Cheers to You Pretty Women! May You Buck This Nasty Patriarchal Trend
No place for independent women in Parliament
There is something sick and sinister, when attacks on women are encouraged and not condemned in the strongest possible language. Rape, assault, abuse, domestic violence, murders in the name of so called honour, are all in the headlines every single day. And perhaps some of this attitude that makes women prey to a nasty patriarchal system despite the so called development and progress was very visible in and outside Parliament House as soon as this session started.
Women Members of Parliament were chased, trolled, sneered at, for being one, independent, two,pretty and fearless, three, happy in themselves. These are traits by the way, the Indian man can barely tolerate in a woman. Women experience this on a daily basis but this time around, as the women were MPs, the ugly display of patriarchal hegemony was evident for all those who cared to see it.
It has always been my contention that Indian men have one of two responses to independent working women. One to subjugate them and thereby feel content that the woman ---fluttering eyelashes et al---sees them as the superior. And two, to attack and ridicule those who do not accept the first attempt through ways and means that are beyond ugly.
Working women I have spoken to over the years all tend to agree that it is the one or the other, with those who insist on their independence and equality in the work place (or home of course) getting the brunt of a response that could be direct discrimination in terms of promotions (remember there is not a single woman editor in chief even today of a big media house, or newspaper); whispers about her reputation; murmurs about her work; and attacks of the kind we have seen these days on the women MPs.
Two young MPs excited at having fought and won the difficult Lok Sabha elections from West Bengal went to Parliament before it convened, excited and enthusiastic. They took photographs of themselves outside the building, in what we call western attire for women but what the majority of men in this country dress in ---trousers and shirts! Instead of appreciating the enthusiasm the media and the trolls ---actually there is little difference nowadays with supposedly news channels transmitting fake news with more ferocity than the trolls on Twitter ---launched a vicious attack on the two MPs Mimi Chakraborty and Nusrat Jahan. It went on and on, with the pious male MPs sniggering as their women colleagues were hounded by the media for comments, and Twitter raged up a storm.

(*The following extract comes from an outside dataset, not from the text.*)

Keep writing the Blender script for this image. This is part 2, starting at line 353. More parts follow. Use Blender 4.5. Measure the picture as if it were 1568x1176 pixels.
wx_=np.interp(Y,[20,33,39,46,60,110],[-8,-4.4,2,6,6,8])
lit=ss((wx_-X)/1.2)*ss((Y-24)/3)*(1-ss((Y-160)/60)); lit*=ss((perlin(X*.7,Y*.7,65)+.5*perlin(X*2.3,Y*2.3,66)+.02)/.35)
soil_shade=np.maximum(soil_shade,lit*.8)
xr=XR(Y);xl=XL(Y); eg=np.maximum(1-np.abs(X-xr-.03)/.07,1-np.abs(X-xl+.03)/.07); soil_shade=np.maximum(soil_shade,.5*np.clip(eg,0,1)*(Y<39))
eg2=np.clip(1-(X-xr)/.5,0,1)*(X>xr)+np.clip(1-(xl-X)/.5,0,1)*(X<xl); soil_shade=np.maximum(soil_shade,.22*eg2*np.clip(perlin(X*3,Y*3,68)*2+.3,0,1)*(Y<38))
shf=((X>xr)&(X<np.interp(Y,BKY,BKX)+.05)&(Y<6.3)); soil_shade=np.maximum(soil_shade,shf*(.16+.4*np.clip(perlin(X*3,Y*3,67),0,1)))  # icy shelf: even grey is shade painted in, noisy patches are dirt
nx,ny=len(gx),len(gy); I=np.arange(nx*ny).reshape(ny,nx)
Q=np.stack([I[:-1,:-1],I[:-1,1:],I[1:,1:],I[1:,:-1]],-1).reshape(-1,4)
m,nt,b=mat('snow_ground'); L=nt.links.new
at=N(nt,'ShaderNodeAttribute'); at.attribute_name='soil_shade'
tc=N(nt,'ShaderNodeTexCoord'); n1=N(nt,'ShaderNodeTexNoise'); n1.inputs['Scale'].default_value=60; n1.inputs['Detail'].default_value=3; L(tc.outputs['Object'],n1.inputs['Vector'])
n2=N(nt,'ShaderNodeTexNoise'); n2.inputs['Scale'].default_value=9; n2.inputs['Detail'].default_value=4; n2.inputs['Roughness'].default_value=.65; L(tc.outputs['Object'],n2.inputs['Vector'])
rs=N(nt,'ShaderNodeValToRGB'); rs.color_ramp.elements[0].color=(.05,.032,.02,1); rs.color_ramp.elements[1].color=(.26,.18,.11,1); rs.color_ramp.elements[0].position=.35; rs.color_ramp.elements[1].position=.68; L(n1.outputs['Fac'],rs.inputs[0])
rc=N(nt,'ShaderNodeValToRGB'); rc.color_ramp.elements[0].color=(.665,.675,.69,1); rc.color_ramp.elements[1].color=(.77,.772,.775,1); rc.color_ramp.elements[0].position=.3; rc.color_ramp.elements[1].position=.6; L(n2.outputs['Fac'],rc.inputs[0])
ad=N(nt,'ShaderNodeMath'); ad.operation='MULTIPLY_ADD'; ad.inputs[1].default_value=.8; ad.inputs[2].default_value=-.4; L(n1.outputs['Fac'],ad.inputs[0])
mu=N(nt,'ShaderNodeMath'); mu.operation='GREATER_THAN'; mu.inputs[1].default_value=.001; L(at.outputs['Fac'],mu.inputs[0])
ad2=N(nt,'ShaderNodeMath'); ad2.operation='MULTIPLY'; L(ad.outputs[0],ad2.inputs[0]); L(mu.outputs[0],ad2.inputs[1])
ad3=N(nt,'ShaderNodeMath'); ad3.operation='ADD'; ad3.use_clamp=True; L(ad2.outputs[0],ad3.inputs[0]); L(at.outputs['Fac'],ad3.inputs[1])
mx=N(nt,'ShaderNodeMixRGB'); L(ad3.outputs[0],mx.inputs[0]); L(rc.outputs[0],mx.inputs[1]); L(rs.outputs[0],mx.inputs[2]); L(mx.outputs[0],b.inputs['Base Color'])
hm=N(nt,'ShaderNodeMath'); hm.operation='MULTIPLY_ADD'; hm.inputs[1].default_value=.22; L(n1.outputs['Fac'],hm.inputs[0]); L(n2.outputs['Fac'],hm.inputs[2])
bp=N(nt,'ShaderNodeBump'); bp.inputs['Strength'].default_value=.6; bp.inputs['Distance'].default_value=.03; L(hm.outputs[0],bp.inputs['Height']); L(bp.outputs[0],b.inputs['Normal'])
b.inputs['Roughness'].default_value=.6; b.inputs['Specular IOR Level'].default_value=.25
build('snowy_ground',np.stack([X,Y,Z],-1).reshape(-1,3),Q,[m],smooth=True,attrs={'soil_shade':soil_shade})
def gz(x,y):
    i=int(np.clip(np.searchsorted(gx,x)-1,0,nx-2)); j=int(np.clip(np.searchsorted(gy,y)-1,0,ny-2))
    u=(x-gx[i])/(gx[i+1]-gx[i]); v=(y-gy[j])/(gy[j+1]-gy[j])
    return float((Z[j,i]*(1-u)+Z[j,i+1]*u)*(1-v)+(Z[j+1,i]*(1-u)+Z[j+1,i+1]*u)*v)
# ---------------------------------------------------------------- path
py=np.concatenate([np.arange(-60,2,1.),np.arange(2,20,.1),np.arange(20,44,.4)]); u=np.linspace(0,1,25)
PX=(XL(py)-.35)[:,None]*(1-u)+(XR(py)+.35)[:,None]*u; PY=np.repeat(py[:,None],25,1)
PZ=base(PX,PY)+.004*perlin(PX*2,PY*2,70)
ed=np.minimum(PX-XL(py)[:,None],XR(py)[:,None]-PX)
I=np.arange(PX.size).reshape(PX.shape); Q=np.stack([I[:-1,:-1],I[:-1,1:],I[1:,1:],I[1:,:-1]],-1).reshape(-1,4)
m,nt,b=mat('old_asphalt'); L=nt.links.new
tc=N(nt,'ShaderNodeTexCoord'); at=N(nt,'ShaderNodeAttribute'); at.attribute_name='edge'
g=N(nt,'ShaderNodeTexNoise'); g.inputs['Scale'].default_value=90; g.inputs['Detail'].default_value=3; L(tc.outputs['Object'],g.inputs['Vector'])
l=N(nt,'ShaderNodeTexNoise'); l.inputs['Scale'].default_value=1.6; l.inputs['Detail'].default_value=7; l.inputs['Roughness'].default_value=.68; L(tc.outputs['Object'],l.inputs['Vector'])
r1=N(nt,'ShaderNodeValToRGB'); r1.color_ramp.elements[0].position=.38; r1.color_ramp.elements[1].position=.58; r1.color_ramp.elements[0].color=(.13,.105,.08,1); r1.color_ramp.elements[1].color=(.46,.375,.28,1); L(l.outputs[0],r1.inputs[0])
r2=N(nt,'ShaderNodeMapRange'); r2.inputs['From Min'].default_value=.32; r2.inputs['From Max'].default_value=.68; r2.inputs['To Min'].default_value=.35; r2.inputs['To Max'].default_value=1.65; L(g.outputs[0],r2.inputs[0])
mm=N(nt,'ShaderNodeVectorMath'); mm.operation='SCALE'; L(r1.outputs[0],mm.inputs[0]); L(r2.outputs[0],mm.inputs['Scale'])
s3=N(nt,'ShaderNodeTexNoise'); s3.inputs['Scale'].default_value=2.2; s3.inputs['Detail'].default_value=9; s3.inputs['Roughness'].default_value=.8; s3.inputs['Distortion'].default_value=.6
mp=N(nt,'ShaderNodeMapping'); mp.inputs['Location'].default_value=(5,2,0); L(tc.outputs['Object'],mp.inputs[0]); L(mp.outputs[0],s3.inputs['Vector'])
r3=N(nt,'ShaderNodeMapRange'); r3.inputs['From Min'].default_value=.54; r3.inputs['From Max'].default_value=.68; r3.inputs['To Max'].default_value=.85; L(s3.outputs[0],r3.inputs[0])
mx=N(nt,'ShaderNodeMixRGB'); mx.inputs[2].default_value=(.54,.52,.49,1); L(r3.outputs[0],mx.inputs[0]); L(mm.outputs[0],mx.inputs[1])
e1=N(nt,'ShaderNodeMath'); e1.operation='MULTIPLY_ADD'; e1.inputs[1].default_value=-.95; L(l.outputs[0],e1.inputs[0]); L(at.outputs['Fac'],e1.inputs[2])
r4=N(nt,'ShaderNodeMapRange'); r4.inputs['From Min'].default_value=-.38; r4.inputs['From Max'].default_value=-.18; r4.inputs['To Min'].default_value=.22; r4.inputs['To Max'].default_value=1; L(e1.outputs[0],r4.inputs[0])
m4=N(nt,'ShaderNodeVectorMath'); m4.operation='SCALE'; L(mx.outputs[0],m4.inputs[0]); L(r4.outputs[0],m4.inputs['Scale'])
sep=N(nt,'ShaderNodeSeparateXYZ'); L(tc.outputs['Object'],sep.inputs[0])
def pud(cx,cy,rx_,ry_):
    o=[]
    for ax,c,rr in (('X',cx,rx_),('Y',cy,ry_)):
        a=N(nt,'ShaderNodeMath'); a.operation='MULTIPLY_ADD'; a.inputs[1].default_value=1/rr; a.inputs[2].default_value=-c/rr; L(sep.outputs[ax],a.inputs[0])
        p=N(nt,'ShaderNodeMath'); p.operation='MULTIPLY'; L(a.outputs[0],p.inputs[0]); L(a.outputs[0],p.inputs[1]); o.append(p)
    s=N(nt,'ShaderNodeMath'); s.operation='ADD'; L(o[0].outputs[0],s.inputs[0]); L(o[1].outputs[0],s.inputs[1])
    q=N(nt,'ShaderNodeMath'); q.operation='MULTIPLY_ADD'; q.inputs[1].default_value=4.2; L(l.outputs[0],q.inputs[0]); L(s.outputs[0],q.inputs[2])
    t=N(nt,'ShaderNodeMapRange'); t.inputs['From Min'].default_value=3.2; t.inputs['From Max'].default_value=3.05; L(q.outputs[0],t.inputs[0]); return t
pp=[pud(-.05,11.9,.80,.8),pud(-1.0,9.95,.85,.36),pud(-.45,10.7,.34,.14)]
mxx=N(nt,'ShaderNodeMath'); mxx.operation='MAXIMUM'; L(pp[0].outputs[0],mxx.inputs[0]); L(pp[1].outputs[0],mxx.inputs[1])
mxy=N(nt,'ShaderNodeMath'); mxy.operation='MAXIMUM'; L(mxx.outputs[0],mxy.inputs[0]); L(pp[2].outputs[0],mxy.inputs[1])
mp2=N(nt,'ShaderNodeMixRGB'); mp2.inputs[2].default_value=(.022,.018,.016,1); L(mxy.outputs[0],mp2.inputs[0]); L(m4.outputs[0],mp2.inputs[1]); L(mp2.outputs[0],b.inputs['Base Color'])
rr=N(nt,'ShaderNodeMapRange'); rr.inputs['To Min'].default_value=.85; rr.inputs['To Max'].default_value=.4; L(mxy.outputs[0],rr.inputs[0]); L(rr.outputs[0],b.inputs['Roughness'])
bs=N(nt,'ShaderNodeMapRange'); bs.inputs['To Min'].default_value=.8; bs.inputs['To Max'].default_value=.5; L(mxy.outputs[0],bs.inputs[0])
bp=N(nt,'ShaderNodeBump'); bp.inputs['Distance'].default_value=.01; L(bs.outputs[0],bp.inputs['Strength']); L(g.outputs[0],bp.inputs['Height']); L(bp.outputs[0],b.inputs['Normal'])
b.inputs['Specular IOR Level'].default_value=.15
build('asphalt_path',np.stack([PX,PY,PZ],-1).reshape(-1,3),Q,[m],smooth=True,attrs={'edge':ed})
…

Then came Nusrat Jahan’s wedding. She married Nikhil Jain in Turkey, and returned to Indian patriarchy again that put her in the dock for wearing sandoor, for marrying a non-Muslim, for not being present in Parliament on the first days, for just being. She gave interviews defending her right to dress as she pleases, marry who she chooses, live as she wants. ‘I am not hurting anyone, this is my choice”. But that did not silence the criticism with Jahan’s views on political issues, and the Lok Sabha contest that she won, being secondary to her being a good looking woman who thus did not have the right to enjoy herself.
Incidentally, the prototype of the Indian woman MP that the men in Parliament love is the MP who sits quietly while the men folk brag, who does not ask for time to speak but accepts whatever is doled out to her by her political ‘superiors’, who preferably serves the five year term without saying more than a word, sometimes not even that, and a person they can trample upon with indifference.
And then of course there was, and is, the amazing Mahua Moitra. A woman who was the vice president of JP Morgan in the United States with her feet well entrenched in what is even now considered a mans world, and resigned to join politics, and how! It was okay while she was in the Congress party, a pretty face not to be taken seriously but not so when she broke away, joined the Trinamool Congress, rose within the party structure as her boss now is also a woman, contested the elections and won. She broke all barriers with her maiden speech, where she said what the rest of the Opposition has not been able to even whisper, took on the treasury benches and refused to be cowed down.
All hell has broken loose since. Moitra has been attacked by all, with the silence of the Opposition MPs most deafening. Trolled mercilessly on the social media, hounded and harassed by the tribe that represents journalism today, she has been holding her own. But not without feeling the pressure that has made her retreat behind walls where she is speaking only to a select few, as her faith in the system per se has clearly been impacted.
Ignorant fools in the profession followed --like the herd they are --the Pied Pipers who claimed that her speech was plagiarised. That she had referred to seven indicators of fascicm from a public document and married it to the Indian situation as many have in different parts of the world, was ignored by the lot and their masters. And they literally chased her for reactions to their ignorance.
At one point, surrounded by cameras, she tried to reason with them, and point out this was not plagiarisation as even the author of the document had tweeted from the US (in fact he has written an article of how he became Internet famous in India as a result) but they were not in a mood to listen. And kept bombarding her with absurd questions, that editors of yesterday would have fired them for.
These women defy the status quo in Parliament. A deadly trait that our men just cannot swallow and accept. Hence the attack on them will continue, and every word and movement of theirs will be watched. This is their lot for the next five years at least, while they occupy positions that the men have always claimed as theirs. After all this is the one reason why the entire political spectrum has resisted the move for 33% reservation for women in the legislatures.
Cheers to you pretty women. May you buck this nasty trend.